Leaseholders do not have control over insurance price hikes for high-rise buildings - in some instances, this has increased from £12,000 to £180,000
Significant price hikes in insurance are leaving leaseholders in high-rise buildings held ”captive”.
This is because leaseholders have a lack of agency over the insurance price they pay and for this reason, they should be deemed “vulnerable customers” as they do not have a choice.
Speaking during an interview with TV and radio presenter Shelagh Fogarty at LBC Global, Matt Hodges-Long, chief executive of TrackMyRisks and founder and chief executive of not-for-profit organisation Building Safety Register said that the impact of this 100% to 200% increase on leaseholders’ premiums is both ”emotionally and financially ruinous”.
Hodges-Long is now calling for a “more open dialogue” between the government and leaseholders, and for the FCA to take a closer look at insurance distribution in block management, as well as whether these “vulnerable customers” are being treated fairly.

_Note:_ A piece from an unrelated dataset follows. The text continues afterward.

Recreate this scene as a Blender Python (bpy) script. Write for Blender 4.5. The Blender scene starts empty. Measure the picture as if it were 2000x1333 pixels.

Insurance prices have increased significantly in reaction to the Grenfell Tower fire, meaning that some residents cannot pay the revised prices.
According to the UK Cladding Action Group, insurance price increases can move from £12,000 to £180,000, from £40,000 to £235,000, or from £75,000 to £650,000.
Hodges-Long described leaseholders as being held “captive”, as the failure to pay insurance premiums would remove the residents’ rights to occupy the building, meaning that cover is therefore a forced purchase and customers are, in turn, running a “personal and financial risk”.
This follows the Housing, Communities and Local Government Select Committee scrutinising the policy, administration and spending of the Ministry of Housing, Communities and Local Government earlier this week.
Tsunami
Hodges-Long has done a lot of work to try and reverse engineer why there are price increases, but admits that some increases can be explained while others cannot.
He said: “The first thing is we need to understand the risk properly if we are going to look at insurance specifically.
”Our contention is that customers in apartments with building safety issues – some of [which are] unknown - are vulnerable. They don’t have any control over the insurance buying process so effectively they are a forced customer.”
Listing the hurdles for leaseholders, he included the ESW1 form, insurance hikes and remediation from the government, as well as the draft Building Safety Bill.
He added that “this tsunami is accelerating still; we haven’t reached the point where we are slowing down the other side. We have a government approaching it with a peace-time response and what we want is a crisis response with proper urgency to start intervening and dealing with some of these key issues”.